> GIVEN PROBLEM
Go through the listing and copy each line with the string "scene".

## BEGIN DATA

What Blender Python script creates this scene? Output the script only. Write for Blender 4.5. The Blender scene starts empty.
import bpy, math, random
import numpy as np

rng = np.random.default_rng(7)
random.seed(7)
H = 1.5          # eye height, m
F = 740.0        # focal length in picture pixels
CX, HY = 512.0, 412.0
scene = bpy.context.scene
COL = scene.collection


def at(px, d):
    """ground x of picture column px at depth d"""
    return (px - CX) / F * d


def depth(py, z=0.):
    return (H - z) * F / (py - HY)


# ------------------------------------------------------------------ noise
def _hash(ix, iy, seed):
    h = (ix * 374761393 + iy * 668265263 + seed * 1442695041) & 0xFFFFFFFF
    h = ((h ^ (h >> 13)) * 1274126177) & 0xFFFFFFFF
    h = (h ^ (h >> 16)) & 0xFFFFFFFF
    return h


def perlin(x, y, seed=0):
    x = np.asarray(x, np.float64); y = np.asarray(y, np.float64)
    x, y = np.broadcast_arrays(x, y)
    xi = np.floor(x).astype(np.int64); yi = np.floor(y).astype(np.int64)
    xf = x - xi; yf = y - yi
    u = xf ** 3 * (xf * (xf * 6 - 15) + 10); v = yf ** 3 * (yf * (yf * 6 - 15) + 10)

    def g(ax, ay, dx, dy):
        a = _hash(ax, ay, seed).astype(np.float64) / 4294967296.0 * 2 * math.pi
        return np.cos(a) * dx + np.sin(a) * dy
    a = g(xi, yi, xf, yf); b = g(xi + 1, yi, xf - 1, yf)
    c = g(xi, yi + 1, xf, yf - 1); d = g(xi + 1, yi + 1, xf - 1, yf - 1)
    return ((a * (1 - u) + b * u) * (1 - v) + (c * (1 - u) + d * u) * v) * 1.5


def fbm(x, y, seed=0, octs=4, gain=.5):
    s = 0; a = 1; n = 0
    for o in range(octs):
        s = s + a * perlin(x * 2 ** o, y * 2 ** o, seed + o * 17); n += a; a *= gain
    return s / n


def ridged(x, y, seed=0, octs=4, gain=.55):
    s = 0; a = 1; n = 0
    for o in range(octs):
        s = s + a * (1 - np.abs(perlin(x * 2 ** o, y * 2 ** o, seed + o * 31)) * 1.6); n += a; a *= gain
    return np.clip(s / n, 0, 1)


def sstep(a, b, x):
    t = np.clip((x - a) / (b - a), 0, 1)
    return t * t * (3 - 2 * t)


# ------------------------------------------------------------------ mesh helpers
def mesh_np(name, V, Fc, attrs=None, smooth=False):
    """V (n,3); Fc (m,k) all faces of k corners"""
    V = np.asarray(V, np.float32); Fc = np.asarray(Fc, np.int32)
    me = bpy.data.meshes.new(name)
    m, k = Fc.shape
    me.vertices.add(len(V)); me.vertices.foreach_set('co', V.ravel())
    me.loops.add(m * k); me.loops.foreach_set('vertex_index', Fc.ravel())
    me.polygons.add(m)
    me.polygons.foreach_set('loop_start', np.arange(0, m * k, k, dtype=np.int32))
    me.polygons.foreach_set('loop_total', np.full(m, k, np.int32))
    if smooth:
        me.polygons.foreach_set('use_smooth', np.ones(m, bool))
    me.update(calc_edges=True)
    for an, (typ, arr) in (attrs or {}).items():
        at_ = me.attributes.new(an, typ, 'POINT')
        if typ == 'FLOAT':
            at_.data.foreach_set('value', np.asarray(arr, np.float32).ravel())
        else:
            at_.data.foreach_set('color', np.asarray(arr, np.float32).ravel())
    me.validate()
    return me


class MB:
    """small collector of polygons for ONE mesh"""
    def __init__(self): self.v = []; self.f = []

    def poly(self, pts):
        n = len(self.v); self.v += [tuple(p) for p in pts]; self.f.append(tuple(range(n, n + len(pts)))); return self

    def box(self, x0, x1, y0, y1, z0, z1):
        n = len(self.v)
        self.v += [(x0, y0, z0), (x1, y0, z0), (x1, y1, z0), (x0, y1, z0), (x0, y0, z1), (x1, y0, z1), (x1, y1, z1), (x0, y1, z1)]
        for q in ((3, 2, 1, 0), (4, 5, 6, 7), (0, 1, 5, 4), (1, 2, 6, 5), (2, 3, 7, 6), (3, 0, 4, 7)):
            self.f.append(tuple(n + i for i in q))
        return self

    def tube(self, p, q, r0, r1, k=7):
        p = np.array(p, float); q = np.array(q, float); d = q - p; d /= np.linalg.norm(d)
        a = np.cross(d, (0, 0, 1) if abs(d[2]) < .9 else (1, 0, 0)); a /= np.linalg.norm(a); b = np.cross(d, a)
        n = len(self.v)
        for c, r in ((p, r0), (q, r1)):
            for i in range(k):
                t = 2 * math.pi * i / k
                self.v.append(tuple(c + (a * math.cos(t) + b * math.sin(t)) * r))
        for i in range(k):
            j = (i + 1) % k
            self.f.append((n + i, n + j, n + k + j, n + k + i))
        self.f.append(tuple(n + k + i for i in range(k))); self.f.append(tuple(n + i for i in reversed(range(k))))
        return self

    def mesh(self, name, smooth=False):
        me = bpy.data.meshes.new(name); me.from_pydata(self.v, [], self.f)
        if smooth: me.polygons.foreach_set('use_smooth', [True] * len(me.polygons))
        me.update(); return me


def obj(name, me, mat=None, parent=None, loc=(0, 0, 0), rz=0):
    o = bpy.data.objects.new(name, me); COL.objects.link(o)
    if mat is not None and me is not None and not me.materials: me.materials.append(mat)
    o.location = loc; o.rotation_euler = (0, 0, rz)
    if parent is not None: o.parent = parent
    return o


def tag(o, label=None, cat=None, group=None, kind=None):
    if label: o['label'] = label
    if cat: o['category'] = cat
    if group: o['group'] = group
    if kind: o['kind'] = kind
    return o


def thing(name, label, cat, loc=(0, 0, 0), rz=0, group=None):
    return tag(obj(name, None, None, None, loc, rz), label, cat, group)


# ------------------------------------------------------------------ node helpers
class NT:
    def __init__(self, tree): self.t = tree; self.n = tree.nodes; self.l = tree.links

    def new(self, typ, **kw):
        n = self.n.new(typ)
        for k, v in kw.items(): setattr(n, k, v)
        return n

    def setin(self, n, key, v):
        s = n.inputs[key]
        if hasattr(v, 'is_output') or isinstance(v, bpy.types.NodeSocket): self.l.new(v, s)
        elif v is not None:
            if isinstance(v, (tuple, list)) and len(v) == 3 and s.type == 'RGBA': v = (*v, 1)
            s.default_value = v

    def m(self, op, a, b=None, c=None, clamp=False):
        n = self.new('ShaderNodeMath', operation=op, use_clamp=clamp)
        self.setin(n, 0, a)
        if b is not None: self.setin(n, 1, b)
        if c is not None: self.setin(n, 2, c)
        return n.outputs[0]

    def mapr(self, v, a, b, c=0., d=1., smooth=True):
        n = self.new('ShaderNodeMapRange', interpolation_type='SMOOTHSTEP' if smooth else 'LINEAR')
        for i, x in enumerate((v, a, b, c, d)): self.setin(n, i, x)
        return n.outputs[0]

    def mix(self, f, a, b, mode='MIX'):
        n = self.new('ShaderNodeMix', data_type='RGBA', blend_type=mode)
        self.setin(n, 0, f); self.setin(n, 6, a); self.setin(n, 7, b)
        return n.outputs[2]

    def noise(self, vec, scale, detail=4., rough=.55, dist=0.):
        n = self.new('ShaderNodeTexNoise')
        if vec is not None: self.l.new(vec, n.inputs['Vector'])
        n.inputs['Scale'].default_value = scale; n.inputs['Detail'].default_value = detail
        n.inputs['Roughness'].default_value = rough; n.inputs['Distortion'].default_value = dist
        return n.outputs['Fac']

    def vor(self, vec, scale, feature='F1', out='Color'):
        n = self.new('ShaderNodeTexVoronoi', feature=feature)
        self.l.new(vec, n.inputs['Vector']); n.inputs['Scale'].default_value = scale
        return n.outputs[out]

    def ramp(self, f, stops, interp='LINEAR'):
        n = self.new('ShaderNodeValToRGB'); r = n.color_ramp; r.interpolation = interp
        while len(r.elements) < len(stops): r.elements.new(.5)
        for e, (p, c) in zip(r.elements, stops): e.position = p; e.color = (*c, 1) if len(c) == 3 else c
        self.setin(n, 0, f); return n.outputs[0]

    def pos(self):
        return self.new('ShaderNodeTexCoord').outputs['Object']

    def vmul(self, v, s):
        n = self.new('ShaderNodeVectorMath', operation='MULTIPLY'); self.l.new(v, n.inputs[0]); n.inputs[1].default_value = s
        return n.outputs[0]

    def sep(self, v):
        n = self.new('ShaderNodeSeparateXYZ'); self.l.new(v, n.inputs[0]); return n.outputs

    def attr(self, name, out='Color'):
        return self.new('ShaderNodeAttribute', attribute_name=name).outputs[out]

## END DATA

> TASK RESULT
What Blender Python script creates this scene? Output the script only. Write for Blender 4.5. The Blender scene starts empty.
scene = bpy.context.scene
COL = scene.collection